» Problem to solve
Copy each line exactly. Drop every picture.

— Start Material —

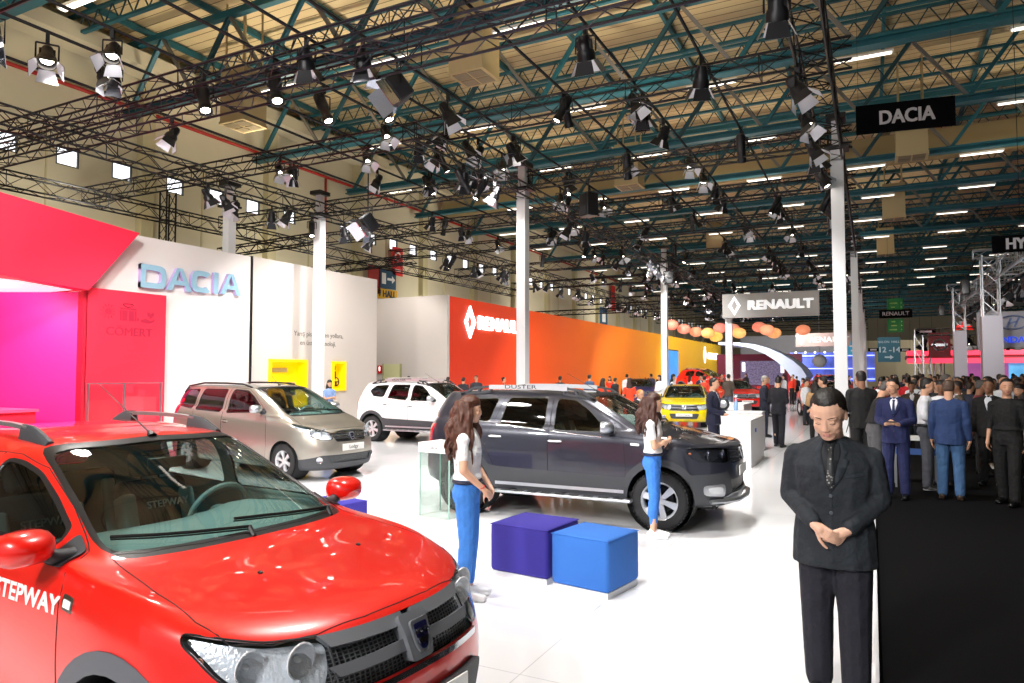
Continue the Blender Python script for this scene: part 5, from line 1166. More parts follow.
b = MB(); b.mat(mat('blue_bottle', '#8fb4dc', .3)); b.lathe([(0, 0), (.05, 0), (.05, .2), (.02, .26), (.02, .3), (0, .3)], (0, 0, 0), (0, 0, 1), 12); o = b.build('water_bottle', None, None, 40); o.location = (-3.05, 18.2, .942); tag(o, 'small blue bottle on the white counter beside the round device', 'bottle')
b = MB(); b.mat(WHT); b.box((0, 0, 0), (.34, .02, .30)); b.mat(mat('mark_blue')); b.box((.05, -.012, .02), (.14, .005, .16)); o = b.build('brochure_holder'); o.location = (-4.3, 15.2, 1.1); tag(o, 'white brochure stand with blue picture behind the slate SUV', 'stand'); o.location.z = 1.102
# ---- hanging signs ----
t = thing('hanging_sign', 'black hanging banner with white DACIA letters over the aisle', 'sign', (.74, 17.1, 7.43), math.atan2(.27, 1.88)); simple('board', mat('black_banner', '#06060a', .9, spec=.1), t, box=((0, 0, 0), (1.9, .03, .64)))
b = MB(); b.mat(mat('banner_letters', '#d4d4da', .5)); text(b, 'DACIA', (.03, -.018, -.01), (1, 0, 0), (0, 0, 1), .42, .006, .012, wscale=.84); b.build('lettering', None, t)
b = MB(); [b.tube([(x_, 0, .32), (x_, 0, 3.6)], .004, 4) for x_ in (-.9, .9)]; b.build('hanging_wire', BLK, t)
t = thing('hanging_sign', 'grey box sign with white emblem and RENAULT letters', 'sign', (-4.0, 33, 4.93), .035); simple('sign_box', mat('sign_grey', '#b4b2b0', .5), t, box=((0, 0, 0), (4.05, .35, 1.08)))
SLW = mat('sign_white_glow', '#ffffff', .4, emit='#ffffff', es=.6); b = MB(); b.mat(SLW); text(b, 'RENAULT', (.42, -.18, -.02), (1, 0, 0), (0, 0, 1), .56, .02, .03, wscale=1.12); diamond(b, (-1.50, -.17, 0), (1, 0, 0), (0, 0, 1), .44, SLW, th=.03); b.build('lettering', None, t)  # slight glow added to make the sign letters whiter
simple('sign_post', COLW, t, box=((-1.82, .3, -2.2), (.3, .2, 5.4)))
t = thing('hanging_sign', 'farther pinkish RENAULT box sign, half hidden by the thick column', 'sign', (-3.4, 60, 4.5), 0); simple('sign_box', mat('sign_pink', '#c0a8a4', .5), t, box=((0, 0, 0), (3.9, .35, 1.05)))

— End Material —

» Answer for this exercise
Continue the Blender Python script for this scene: part 5, from line 1166. More parts follow.
b = MB(); b.mat(mat('blue_bottle', '#8fb4dc', .3)); b.lathe([(0, 0), (.05, 0), (.05, .2), (.02, .26), (.02, .3), (0, .3)], (0, 0, 0), (0, 0, 1), 12); o = b.build('water_bottle', None, None, 40); o.location = (-3.05, 18.2, .942); tag(o, 'small blue bottle on the white counter beside the round device', 'bottle')
b = MB(); b.mat(WHT); b.box((0, 0, 0), (.34, .02, .30)); b.mat(mat('mark_blue')); b.box((.05, -.012, .02), (.14, .005, .16)); o = b.build('brochure_holder'); o.location = (-4.3, 15.2, 1.1); tag(o, 'white brochure stand with blue picture behind the slate SUV', 'stand'); o.location.z = 1.102
# ---- hanging signs ----
t = thing('hanging_sign', 'black hanging banner with white DACIA letters over the aisle', 'sign', (.74, 17.1, 7.43), math.atan2(.27, 1.88)); simple('board', mat('black_banner', '#06060a', .9, spec=.1), t, box=((0, 0, 0), (1.9, .03, .64)))
b = MB(); b.mat(mat('banner_letters', '#d4d4da', .5)); text(b, 'DACIA', (.03, -.018, -.01), (1, 0, 0), (0, 0, 1), .42, .006, .012, wscale=.84); b.build('lettering', None, t)
b = MB(); [b.tube([(x_, 0, .32), (x_, 0, 3.6)], .004, 4) for x_ in (-.9, .9)]; b.build('hanging_wire', BLK, t)
t = thing('hanging_sign', 'grey box sign with white emblem and RENAULT letters', 'sign', (-4.0, 33, 4.93), .035); simple('sign_box', mat('sign_grey', '#b4b2b0', .5), t, box=((0, 0, 0), (4.05, .35, 1.08)))
SLW = mat('sign_white_glow', '#ffffff', .4, emit='#ffffff', es=.6); b = MB(); b.mat(SLW); text(b, 'RENAULT', (.42, -.18, -.02), (1, 0, 0), (0, 0, 1), .56, .02, .03, wscale=1.12); diamond(b, (-1.50, -.17, 0), (1, 0, 0), (0, 0, 1), .44, SLW, th=.03); b.build('lettering', None, t)  # slight glow added to make the sign letters whiter
simple('sign_post', COLW, t, box=((-1.82, .3, -2.2), (.3, .2, 5.4)))
t = thing('hanging_sign', 'farther pinkish RENAULT box sign, half hidden by the thick column', 'sign', (-3.4, 60, 4.5), 0); simple('sign_box', mat('sign_pink', '#c0a8a4', .5), t, box=((0, 0, 0), (3.9, .35, 1.05)))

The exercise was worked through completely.